Review: Far Cry 3 Blood Dragon blends modern with retro, and a healthy dose of ridiculous

The game bears the Far Cry 3 name because it uses the same engine, plain and simple. If you've played the absolutely brilliant Far Cry 3, you'll jump right into the game with no problems whatsoever. It will all feel second nature. Except Blood Dragon isn't a continuation of FC3's storyline, nor is it some sort of deranged dream that Vaas or Jason is having. Blood Dragon is a completely new story that doesn't take itself seriously, not at all, and thus acts as a standalone title, rather than an expansion.

You play as Rex "Power" Colt, a Mark IV cyborg (half human, half badass robot) on a mission to stop an Omega Force agent gone rogue.

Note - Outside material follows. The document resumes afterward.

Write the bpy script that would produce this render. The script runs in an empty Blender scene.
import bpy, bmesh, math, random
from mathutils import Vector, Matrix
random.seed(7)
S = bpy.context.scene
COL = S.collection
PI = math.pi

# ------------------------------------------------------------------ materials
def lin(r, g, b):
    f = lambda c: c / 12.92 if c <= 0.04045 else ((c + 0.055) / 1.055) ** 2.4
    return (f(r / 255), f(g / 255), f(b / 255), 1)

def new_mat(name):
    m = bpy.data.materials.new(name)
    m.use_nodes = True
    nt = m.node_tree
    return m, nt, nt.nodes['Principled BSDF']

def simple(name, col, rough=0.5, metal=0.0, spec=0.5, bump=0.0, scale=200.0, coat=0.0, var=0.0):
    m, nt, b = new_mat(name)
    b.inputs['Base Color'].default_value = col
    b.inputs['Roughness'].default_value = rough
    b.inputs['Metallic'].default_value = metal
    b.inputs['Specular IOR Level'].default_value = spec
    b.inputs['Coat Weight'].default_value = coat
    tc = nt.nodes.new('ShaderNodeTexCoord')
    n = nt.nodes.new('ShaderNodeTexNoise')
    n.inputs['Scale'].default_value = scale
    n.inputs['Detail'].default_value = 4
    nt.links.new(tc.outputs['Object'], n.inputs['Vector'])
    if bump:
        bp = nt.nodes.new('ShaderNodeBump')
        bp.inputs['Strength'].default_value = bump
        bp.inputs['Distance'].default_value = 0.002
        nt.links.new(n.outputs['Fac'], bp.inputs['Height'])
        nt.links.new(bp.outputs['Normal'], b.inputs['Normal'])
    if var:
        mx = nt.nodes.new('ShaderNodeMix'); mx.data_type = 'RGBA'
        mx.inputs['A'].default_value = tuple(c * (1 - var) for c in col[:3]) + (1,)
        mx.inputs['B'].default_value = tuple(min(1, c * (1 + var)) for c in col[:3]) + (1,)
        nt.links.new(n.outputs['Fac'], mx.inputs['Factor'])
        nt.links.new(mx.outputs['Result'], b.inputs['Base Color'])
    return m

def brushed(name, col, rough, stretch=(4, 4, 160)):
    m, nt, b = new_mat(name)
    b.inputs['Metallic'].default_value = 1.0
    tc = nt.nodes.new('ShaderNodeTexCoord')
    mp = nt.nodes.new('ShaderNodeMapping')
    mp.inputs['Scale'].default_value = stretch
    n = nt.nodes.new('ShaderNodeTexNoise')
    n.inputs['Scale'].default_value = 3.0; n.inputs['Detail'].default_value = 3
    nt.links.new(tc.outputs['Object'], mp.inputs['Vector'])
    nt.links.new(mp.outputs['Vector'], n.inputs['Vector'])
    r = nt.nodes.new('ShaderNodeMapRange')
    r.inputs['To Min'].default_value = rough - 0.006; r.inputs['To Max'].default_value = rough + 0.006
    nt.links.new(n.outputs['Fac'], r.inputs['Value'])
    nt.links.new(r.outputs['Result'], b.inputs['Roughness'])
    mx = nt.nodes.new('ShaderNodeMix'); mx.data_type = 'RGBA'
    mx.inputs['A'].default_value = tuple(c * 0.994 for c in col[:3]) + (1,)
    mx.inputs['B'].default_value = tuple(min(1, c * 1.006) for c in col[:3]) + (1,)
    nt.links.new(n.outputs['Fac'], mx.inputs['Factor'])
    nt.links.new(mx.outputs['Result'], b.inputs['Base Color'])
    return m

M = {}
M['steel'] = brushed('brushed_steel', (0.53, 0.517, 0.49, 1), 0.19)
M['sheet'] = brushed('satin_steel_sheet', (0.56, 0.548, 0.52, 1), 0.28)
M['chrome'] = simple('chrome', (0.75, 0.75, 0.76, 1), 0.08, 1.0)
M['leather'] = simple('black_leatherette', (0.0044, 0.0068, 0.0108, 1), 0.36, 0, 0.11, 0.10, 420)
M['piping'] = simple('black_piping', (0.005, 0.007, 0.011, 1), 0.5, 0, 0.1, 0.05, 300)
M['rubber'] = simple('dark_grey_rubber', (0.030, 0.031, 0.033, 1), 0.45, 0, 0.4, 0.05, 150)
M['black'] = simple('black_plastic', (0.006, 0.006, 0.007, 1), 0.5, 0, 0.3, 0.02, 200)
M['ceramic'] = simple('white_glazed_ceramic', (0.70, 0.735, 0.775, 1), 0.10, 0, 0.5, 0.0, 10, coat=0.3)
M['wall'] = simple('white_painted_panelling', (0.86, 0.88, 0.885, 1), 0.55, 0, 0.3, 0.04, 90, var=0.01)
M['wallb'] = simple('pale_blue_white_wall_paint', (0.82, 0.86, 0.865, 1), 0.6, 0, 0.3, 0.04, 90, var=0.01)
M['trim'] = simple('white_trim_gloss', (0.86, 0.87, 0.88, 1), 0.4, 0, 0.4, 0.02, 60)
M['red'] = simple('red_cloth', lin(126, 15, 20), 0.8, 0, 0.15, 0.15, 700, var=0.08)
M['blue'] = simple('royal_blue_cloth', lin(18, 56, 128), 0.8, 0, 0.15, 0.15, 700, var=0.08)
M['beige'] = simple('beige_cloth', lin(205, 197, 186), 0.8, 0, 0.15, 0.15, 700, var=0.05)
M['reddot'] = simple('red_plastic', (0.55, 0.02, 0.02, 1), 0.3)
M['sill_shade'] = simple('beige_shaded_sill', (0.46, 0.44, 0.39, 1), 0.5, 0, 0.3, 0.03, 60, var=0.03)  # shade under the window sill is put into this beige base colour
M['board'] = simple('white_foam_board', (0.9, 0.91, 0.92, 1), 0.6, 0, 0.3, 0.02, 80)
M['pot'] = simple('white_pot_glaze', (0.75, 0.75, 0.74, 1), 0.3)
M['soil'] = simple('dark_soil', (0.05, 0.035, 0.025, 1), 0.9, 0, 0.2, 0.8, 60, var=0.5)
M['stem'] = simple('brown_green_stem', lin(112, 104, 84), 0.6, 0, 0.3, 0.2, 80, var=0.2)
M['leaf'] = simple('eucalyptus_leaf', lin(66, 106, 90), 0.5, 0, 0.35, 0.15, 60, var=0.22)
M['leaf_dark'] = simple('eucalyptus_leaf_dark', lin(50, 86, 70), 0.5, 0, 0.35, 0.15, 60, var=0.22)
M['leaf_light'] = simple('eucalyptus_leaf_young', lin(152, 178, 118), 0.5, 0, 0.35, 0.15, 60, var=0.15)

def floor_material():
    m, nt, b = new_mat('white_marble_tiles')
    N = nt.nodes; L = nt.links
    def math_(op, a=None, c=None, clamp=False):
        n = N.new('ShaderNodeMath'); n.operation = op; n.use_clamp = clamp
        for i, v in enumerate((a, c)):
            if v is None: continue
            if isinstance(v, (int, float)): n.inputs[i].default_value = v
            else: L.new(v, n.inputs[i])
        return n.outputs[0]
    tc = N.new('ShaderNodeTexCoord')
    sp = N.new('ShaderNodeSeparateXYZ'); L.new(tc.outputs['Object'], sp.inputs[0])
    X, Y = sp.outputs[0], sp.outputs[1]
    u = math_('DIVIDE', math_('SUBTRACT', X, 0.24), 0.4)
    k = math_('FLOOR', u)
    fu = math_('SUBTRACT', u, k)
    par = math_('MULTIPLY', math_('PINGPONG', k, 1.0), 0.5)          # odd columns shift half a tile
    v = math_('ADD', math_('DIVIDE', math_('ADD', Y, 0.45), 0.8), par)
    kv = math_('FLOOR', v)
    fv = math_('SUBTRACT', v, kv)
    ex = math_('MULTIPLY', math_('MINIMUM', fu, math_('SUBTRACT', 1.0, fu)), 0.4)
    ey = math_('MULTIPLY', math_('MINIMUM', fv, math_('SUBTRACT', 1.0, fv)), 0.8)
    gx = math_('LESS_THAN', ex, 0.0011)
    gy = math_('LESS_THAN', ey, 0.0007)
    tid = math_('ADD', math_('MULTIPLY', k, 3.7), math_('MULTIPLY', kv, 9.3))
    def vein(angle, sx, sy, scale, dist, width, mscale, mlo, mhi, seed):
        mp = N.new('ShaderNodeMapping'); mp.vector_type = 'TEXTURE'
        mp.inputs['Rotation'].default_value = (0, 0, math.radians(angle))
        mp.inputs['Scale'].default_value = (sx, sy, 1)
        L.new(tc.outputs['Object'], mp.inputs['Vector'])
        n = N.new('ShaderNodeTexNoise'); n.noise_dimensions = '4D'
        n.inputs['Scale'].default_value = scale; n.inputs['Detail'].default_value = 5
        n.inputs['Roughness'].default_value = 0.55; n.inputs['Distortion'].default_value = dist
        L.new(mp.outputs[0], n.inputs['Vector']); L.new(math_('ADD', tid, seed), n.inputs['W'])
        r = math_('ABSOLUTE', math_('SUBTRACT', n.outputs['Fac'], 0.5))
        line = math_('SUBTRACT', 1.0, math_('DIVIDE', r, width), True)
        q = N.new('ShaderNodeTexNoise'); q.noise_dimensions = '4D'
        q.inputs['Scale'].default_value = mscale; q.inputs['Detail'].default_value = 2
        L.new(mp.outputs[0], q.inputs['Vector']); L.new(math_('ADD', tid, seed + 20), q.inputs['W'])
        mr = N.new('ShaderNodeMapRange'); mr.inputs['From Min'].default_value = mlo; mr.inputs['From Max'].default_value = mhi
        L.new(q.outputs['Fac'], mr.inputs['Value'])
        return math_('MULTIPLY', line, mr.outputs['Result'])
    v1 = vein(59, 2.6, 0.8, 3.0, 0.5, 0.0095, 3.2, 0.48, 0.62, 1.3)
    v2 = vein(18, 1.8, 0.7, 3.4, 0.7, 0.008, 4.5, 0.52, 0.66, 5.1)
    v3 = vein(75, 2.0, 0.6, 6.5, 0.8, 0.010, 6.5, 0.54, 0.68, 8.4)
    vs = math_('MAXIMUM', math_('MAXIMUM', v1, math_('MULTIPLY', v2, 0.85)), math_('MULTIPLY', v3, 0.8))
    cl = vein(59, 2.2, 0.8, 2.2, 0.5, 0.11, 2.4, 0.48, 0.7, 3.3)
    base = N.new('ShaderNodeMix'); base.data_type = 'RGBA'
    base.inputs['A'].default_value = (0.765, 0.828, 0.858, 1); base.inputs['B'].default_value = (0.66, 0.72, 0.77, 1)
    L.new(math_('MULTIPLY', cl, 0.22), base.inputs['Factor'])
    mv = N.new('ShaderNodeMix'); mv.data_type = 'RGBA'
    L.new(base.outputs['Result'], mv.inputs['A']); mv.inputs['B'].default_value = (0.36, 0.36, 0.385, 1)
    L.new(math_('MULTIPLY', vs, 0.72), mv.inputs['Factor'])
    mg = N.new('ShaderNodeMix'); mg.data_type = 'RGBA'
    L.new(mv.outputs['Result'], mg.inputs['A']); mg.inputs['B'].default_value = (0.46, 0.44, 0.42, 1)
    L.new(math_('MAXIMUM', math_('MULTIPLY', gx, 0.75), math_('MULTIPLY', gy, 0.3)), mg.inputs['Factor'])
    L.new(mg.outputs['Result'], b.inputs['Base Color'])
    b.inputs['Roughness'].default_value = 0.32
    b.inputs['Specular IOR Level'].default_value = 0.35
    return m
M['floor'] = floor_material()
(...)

The plot screams 80s and 90s action movie, and that's certainly not a bad thing. Michael Biehn steps into the role of Rex and fits like a glove into the grizzled-soldier-with-an-attitude role.

Far Cry 3 Blood Dragon Shooting Enemies

Blood Dragon follows a similar format as its retail brother. You still have an island to roam around (albeit a much smaller chunk this time around) with 13 outposts to take over and a few dozen side missions to partake in. There isn't a lot of variety in these, as they only consist of either helping out a hostage by silently taking out his captors or hunting the various wildlife with appointed weaponry.

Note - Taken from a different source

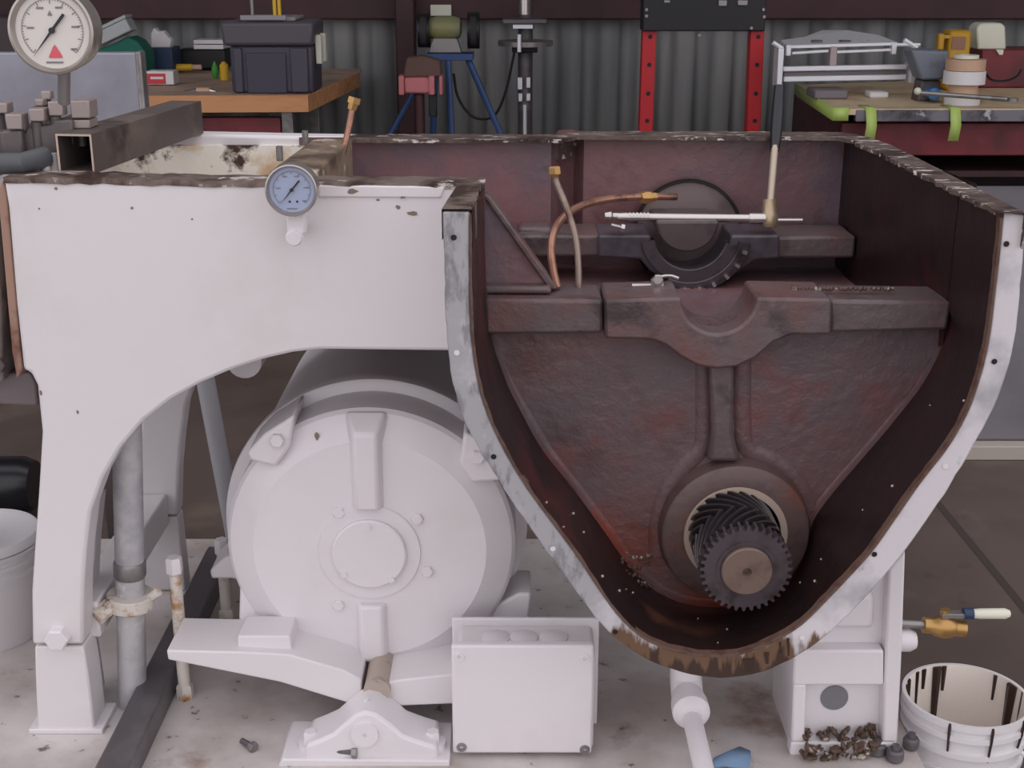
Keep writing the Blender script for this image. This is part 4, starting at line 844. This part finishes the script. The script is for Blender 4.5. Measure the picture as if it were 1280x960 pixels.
# ------------------------------------------------------------------ bench grinder on its stand
gy = 8.05
gr = thing('bench_grinder', (P(557, 40, gy).x, gy, 0), 'olive bench grinder with two dark wheels on a blue stand', 'grinder')
c = P(556, 35, gy)
bm = NB(); lathe(bm, c + Vector((-.10, 0, 0)), (1, 0, 0), [(0, .03), (.01, .055), (.05, .07), (.15, .07), (.19, .055), (.20, .03)], 24); build('motor_body', bm, OLIVE, gr)
bm = NB(); pprism(bm, [(541, 48), (571, 48), (577, 66), (536, 66)], gy - .05, .10); build('pedestal_foot', bm, STEEL, gr, bevel=.004)
for uu, r_ in ((530, .098), (592, .105)):
    p = P(uu, 38, gy); bm = NB(); lathe(bm, p + Vector((-.035, 0, 0)), (1, 0, 0), [(0, r_ * .5), (0, r_), (.07, r_), (.07, r_ * .5)], 28); build('wheel_guard', bm, BLACK, gr)
    bm = NB(); lathe(bm, p + Vector((.0, -.02, 0)), (1, 0, 0), [(-.018, 0), (-.018, r_ * .9), (.018, r_ * .9), (.018, 0)], 24, close=False); build('grinding_wheel', bm, mat('dark_wheel', (52, 48, 50), .8), gr)
bm = NB(); box(bm, P(534, 74, gy) + Vector((0, -.1, 0)), P(592, 66, gy) + Vector((0, .1, 0))); build('stand_plate', bm, BLUE, gr, bevel=.003)
zb_ = 0
for (u0, u1, dy) in ((540, 470, -.12), (560, 566, -.16), (585, 640, -.10), (545, 540, .14)):
    a = P(u0, 74, gy + dy * .5); b = P(u1, 200, gy + dy); e = a + (b - a) * (a.z / (a.z - b.z)); bm = NB(); tube(bm, [a, e], .018, 8); build('leg', bm, BLUE, gr)
bm = NB(); box(bm, P(538, 20, 8.75), P(564, 6, 8.75) + Vector((0, .05, 0))); tag(build('outlet_box', bm, CREAM, bevel=.004), 'cream electrical outlet box on the wall beam above the grinder', 'outlet')
vy = 7.6
vz = thing('bench_vise', (P(525, 110, vy).x, vy, 0), 'faded red vise on a post in front of the maroon column', 'vise')
bm = NB(); pbox(bm, 505, 97, 539, 117, vy, .12); build('body', bm, PINKVISE, vz, bevel=.012)
for u0, u1 in ((498, 505), (536, 543), (549, 553)):
    bm = NB(); pbox(bm, u0, 95, u1, 119, vy - .015, .14); build('jaw', bm, PINKVISE, vz, bevel=.006)
bm = NB(); pprism(bm, [(503, 97), (508, 72), (530, 70), (550, 76), (552, 97)], vy + .03, .12); build('anvil', bm, RUSTBROWN, vz, bevel=.01)
bm = NB(); pbox(bm, 536, 118, 546, 146, vy + .03, .04); build('handle', bm, BLACK, vz, bevel=.006)
p = P(524, 118, vy + .06); bm = NB(); tube(bm, [Vector((p.x, p.y, 0)), p], .03, 12); build('post', bm, DARKRED, vz)
# drill press
dy_ = 8.15
dr = thing('drill_press', (P(657, 100, dy_).x, dy_, 0), 'dark floor drill press with grey round table and silver column', 'drill press')
x_ = P(657, 60, dy_).x
bm = NB(); cyl(bm, (x_, dy_ + .12, .03), (x_, dy_ + .12, 2.2), .045, 20); build('column', bm, BLACKSTEEL, dr)
bm = NB(); cyl(bm, P(656, 18, dy_), P(656, -40, dy_), .035, 18); build('quill', bm, CHROME, dr)
bm = NB(); pbox(bm, 628, 24, 684, 30, dy_ - .06, .16); pbox(bm, 640, 29, 668, 36, dy_ - .05, .12); build('table_bracket', bm, BLACKSTEEL, dr, bevel=.006)
bm = NB(); pbox(bm, 641, 31, 666, 36, dy_ - .08, .03); build('clamp_plate', bm, ALU, dr, bevel=.002)
bm = NB(); p = P(657, 54, dy_); lathe(bm, p, UP, [(-.014, .165), (.014, .165), (.016, .15), (.016, 0)], 36); build('table', bm, STEEL, dr)
bm = NB(); p = P(649, 54, dy_ - .17); cyl(bm, p - UP * .05, p + UP * .05, .012, 10); build('table_lock', bm, ALU, dr)
bm = NB(); pbox(bm, 640, 58, 672, 66, dy_ - .02, .14); build('table_arm', bm, BLACK, dr, bevel=.006)
for u0, u1, v0, v1 in ((647, 653, 97, 112), (658, 663, 97, 110), (648, 653, 117, 127), (658, 663, 117, 126)):
    bm = NB(); pbox(bm, u0, v0, u1, v1, dy_ + .04, .03); build('rack_clip', bm, ALU, dr, bevel=.003)
bm = NB(); cyl(bm, P(656, 131, dy_ + .05), P(656, 240, dy_ + .05), .012, 10); build('rack_rod', bm, ALU, dr)
bm = NB(); box(bm, (x_ - .22, dy_ - .2, 0), (x_ + .22, dy_ + .3, .05)); build('foot', bm, BLACKSTEEL, dr, bevel=.01)
bm = NB(); tube(bm, curve([P(567, 92, 8.2), P(572, 120, 8.2), P(586, 142, 8.2), P(603, 149, 8.2), P(620, 142, 8.2), P(632, 115, 8.2), P(640, 80, 8.2), P(643, 66, 8.2)], 5), .008, 8)
tag(build('power_cable', bm, BLACK), 'black cord looping between the grinder and the drill press', 'cord')

# ------------------------------------------------------------------ shop press
py = 7.35
pr = thing('shop_press', (P(875, 100, py).x, py, 0), 'hydraulic shop press with two red drilled uprights and black head', 'press')
for (u0, u1, ub0, ub1) in ((805, 820, 799, 816), (938, 957, 933, 951)):
    a = P((u0 + u1) / 2, 30, py); b = P((ub0 + ub1) / 2, 165, py); hw_ = .037
    d = (a - b).normalized(); e = b - d * (b.z / d.z); tp = a + d * .25
    bm = NB(); prism(bm, [e + Vector((-hw_, 0, 0)), e + Vector((hw_, 0, 0)), tp + Vector((hw_, 0, 0)), tp + Vector((-hw_, 0, 0))], .10); up_ = build('upright', bm, POSTRED, pr, bevel=.004)
    for v in (46, 81, 117, 151, 186):
        q = P(0, v, py); t_ = (q.z - b.z) / (a.z - b.z); c = b + (a - b) * t_; bm = NB(); lathe(bm, Vector((c.x + .004, py - .001, c.z)), FWD, [(0, .012), (.0012, .012), (.0012, 0)], 14, close=False); build('pin_hole', bm, SLATE, up_)
bm = NB(); pbox(bm, 804, -30, 958, 39, py - .04, .16); build('head_beam', bm, BLACK, pr, bevel=.006)
for u, v in ((808, 12), (808, 20), (954, 12), (955, 21), (939, 35), (874, 44)):
    bm = NB(); hexhead(bm, P(u, v, py - .04), FWD, .010, .01); build('bolt', bm, STEEL, pr)
for u0, v0, u1, v1 in ((830, 0, 838, 4), (898, 0, 909, 8), (922, 0, 935, 7)):
    bm = NB(); pbox(bm, u0, v0, u1, v1, py - .05, .02); build('fitting', bm, STEEL, pr, bevel=.004)
bm = NB(); q = P(875, 0, py); box(bm, (P(800, 0, py).x - .1, py - .25, 0), (P(800, 0, py).x - .02, py + .35, .06)); box(bm, (P(950, 0, py).x + .02, py - .25, 0), (P(950, 0, py).x + .1, py + .35, .06)); build('base_rail', bm, POSTRED, pr)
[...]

There are also various challenges and collectibles scattered around the island, putting you on the hunt for old television sets, VHS tapes and documents. There are 12 animals to kill, which, given your current weaponry, won't be as difficult as those in FC3.

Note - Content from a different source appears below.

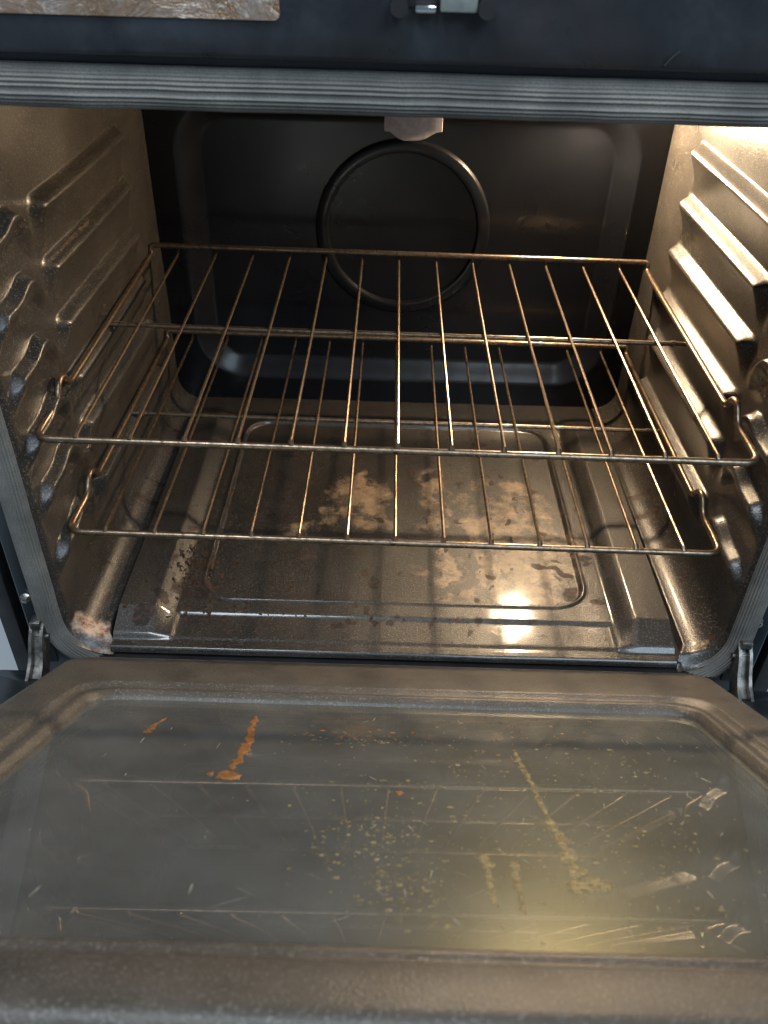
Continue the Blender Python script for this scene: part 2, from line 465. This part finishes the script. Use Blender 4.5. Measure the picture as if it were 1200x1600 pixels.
# ceiling and bottom sheet
mb = MB(); mb.box((CX - 0.306, -0.020, ZC), (CX + 0.306, YB + 0.02, ZC + 0.012)); mb.obj("cavity_ceiling", M_BACK, oven, smooth=False)
mb = MB(); mb.box((CX - 0.30, -0.030, ZB - 0.026), (CX + 0.30, YB + 0.02, ZB - 0.012)); mb.obj("cavity_bottom", M_BLACK, oven, smooth=False)

# floor panel
xs = np.arange(-0.2655, 0.2656, 0.0016); ys = np.concatenate([[-0.0225, -0.022], np.arange(-0.0215, 0.4470, 0.0016)])
X, Y = np.meshgrid(xs + CX, ys); x = X - CX
ax = np.abs(x)
taper = np.clip((Y + 0.0115) / 0.0330, 0, 1) * np.clip((0.418 - Y) / 0.040, 0, 1)
bord = np.clip((ax - 0.2130) / 0.0190, 0, 1)
bord = 0.6 * bord + 0.4 * ss(0, 1, bord)
Z = -0.0405 + 0.0115 * bord * taper
Z = Z - 0.0025 * (1 - bord) * ss(0.0235, 0.0265, Y) * 0 
Z = Z + 0.0022 * (1 - ss(0.0225, 0.0262, Y)) * (1 - bord) * ss(-0.0125, -0.0075, Y) * (1 - ss(0.208, 0.213, ax)) * -1.0
Z = Z - 0.0030 * (1 - ss(-0.012, -0.006, Y)) - 0.006 * (1 - ss(-0.023, -0.0205, Y))
sd = rr_sdf(X, Y, -0.190, 0.196, 0.046, 0.384, 0.032)
Z = Z + 0.0022 * np.exp(-(sd / 0.0020) ** 2) - 0.0028 * ss(0.0005, -0.0030, sd)
Z = Z + 0.0010 * (fbm(X + 2, Y + 2, 12, 99) - 0.5)
# stains
n1 = fbm(X + 5, Y + 5, 34, 3); n2 = fbm(X + 9, Y + 9, 75, 8); n3 = fbm(X + 1, Y + 1, 160, 14)
wx = X + 0.030 * (fbm(X + 3, Y, 30, 41) - 0.5) + 0.012 * (fbm(X, Y + 7, 110, 45) - .5); wy = Y + 0.034 * (fbm(X, Y + 3, 30, 51) - 0.5) + 0.012 * (fbm(X + 4, Y, 110, 55) - .5)
def blob(cx, cy, rx, ry, soft=0.6):
    return 1 - ss(1 - soft, 1 + soft, np.hypot((wx - cx) / rx, (wy - cy) / ry))
etch = np.zeros_like(X)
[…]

Roaming the island are the titular Blood Dragons, large lizards that shoot laser beams out of their mouths, charge at you with full speed and change colors like a Big Daddy or Songbird depending on whether they're passive (green), alert (yellow) or aggressive (red). They're dangerous, and you won't be able to take them head-on from the get go. To help bypass these creatures, you can rip out cyber hearts from dead enemies, which you can then throw to distract them, if at least for a few seconds.

There is leveling and skill progression in Blood Dragon, but unlike Far Cry 3, you can't pick and choose your upgrades. Rather, each level you attain will net you a bonus to your character, many of which are similar to those found in FC3, such as the ability to bring down heavily armored soldiers with a stealth takedown. Don't fret though, Rex starts off with almost all the necessary badass skills right from the beginning. You'll be able to sprint fast, perform takedowns from below and above, breathe underwater forever, and wield four weapons as soon as you make your first step onto the island (but not before the absurdly hilarious tutorial sequence, which I've added below).

The game has some fairly obvious nods to Terminator, but movies like Rocky, Star Wars, and Karate Kid get parodied as well. Also, you can't have an 80s parody without a training montage. Rex spouts recognizable quotes like "Winners don't do drugs" and "I got the touch, I got the power." It's all great fun, but the best part is that it works in the context of Blood Dragon. It's not supposed to be taken seriously.

Those who played through Far Cry 3 stealthily will be a little puzzled by Blood Dragon's design at first, because the game is meant to be more action-based. While it certainly includes stealth segments, being sneaky is not as encouraged as it was in FC3. For example, taking over outposts completely unseen no longer yields bonus EXP. However, running and gunning does make more sense in the context of an 80s action movie, so the joke's on me.

Given its $14.99 price tag, it's only fitting that Blood Dragon isn't overly long. The main story, which consists of seven missions, can easily be completed under 3 hours, but that time can easily be doubled if you want to do everything in the game.

Far Cry 3 Blood Dragon is absolutely great fun. It might not be the meaty experience you get with Far Cry 3, but the over-the-top story, line delivery and humorous representation of an 80s view of the year 2007 makes for an absolute must-buy for those who enjoy the action flicks of that era. And who doesn't want to see Michael Biehn step into the role he was born for, am I right?!